# Stored data start
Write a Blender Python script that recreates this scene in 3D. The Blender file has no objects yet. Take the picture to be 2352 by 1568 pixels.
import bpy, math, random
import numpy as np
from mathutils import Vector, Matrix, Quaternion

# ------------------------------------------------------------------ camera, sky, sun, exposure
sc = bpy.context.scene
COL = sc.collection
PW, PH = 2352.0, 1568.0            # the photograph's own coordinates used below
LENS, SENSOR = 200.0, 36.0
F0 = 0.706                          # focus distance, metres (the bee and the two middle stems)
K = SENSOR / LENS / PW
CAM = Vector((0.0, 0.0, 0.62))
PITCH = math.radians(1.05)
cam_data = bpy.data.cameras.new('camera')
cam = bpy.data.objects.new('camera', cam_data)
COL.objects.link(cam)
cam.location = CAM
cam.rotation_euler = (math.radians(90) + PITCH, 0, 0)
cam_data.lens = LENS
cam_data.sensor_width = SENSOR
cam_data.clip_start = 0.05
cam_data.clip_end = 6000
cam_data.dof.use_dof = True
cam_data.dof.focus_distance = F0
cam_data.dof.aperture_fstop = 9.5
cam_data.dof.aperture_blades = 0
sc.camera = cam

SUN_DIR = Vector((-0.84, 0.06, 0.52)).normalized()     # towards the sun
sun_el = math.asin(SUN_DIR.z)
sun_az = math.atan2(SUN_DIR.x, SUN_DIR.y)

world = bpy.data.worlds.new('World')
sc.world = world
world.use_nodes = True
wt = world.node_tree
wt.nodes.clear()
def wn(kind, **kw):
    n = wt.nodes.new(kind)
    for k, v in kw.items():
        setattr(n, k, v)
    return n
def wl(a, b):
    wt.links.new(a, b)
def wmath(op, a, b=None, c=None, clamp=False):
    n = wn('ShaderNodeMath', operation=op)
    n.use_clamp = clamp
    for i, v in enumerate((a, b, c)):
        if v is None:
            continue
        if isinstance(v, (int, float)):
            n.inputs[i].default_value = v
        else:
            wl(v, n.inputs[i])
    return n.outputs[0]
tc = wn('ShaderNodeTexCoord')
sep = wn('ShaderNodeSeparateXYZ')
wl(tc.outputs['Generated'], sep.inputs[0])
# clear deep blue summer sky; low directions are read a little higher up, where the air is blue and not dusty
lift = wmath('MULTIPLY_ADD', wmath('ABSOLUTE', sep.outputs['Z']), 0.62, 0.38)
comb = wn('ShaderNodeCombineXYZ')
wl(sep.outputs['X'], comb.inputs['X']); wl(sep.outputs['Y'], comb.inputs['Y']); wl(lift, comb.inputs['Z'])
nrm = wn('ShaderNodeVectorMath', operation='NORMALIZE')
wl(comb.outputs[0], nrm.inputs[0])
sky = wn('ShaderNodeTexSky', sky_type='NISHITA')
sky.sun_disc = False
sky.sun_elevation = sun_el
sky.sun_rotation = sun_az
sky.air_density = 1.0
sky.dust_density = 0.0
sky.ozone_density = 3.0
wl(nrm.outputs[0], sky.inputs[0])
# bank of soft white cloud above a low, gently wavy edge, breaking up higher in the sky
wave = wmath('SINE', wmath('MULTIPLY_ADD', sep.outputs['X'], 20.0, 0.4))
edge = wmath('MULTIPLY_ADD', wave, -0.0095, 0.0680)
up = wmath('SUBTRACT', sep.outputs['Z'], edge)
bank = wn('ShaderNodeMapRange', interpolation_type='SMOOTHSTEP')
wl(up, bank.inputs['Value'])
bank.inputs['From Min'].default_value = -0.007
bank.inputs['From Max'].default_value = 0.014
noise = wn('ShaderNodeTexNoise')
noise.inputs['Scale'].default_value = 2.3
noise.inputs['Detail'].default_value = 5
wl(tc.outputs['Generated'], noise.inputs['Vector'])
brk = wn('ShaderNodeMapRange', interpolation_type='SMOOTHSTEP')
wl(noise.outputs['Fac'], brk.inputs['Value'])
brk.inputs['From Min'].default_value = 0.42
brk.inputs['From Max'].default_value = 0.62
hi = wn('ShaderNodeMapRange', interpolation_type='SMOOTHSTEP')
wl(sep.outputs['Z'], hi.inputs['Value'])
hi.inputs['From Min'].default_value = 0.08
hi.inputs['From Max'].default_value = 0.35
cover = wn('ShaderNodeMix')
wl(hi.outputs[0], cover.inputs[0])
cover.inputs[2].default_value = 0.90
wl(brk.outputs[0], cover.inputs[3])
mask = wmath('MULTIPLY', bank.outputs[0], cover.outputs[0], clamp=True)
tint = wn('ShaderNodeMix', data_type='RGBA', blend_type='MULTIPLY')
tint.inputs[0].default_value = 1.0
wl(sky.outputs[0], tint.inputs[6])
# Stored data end
## What you will do
Return exactly the lines that run from the top of the listing above to the line containing "from mathutils import", please, keeping both end lines and leaving out everything else.

## Final result
Write a Blender Python script that recreates this scene in 3D. The Blender file has no objects yet. Take the picture to be 2352 by 1568 pixels.
import bpy, math, random
import numpy as np
from mathutils import Vector, Matrix, Quaternion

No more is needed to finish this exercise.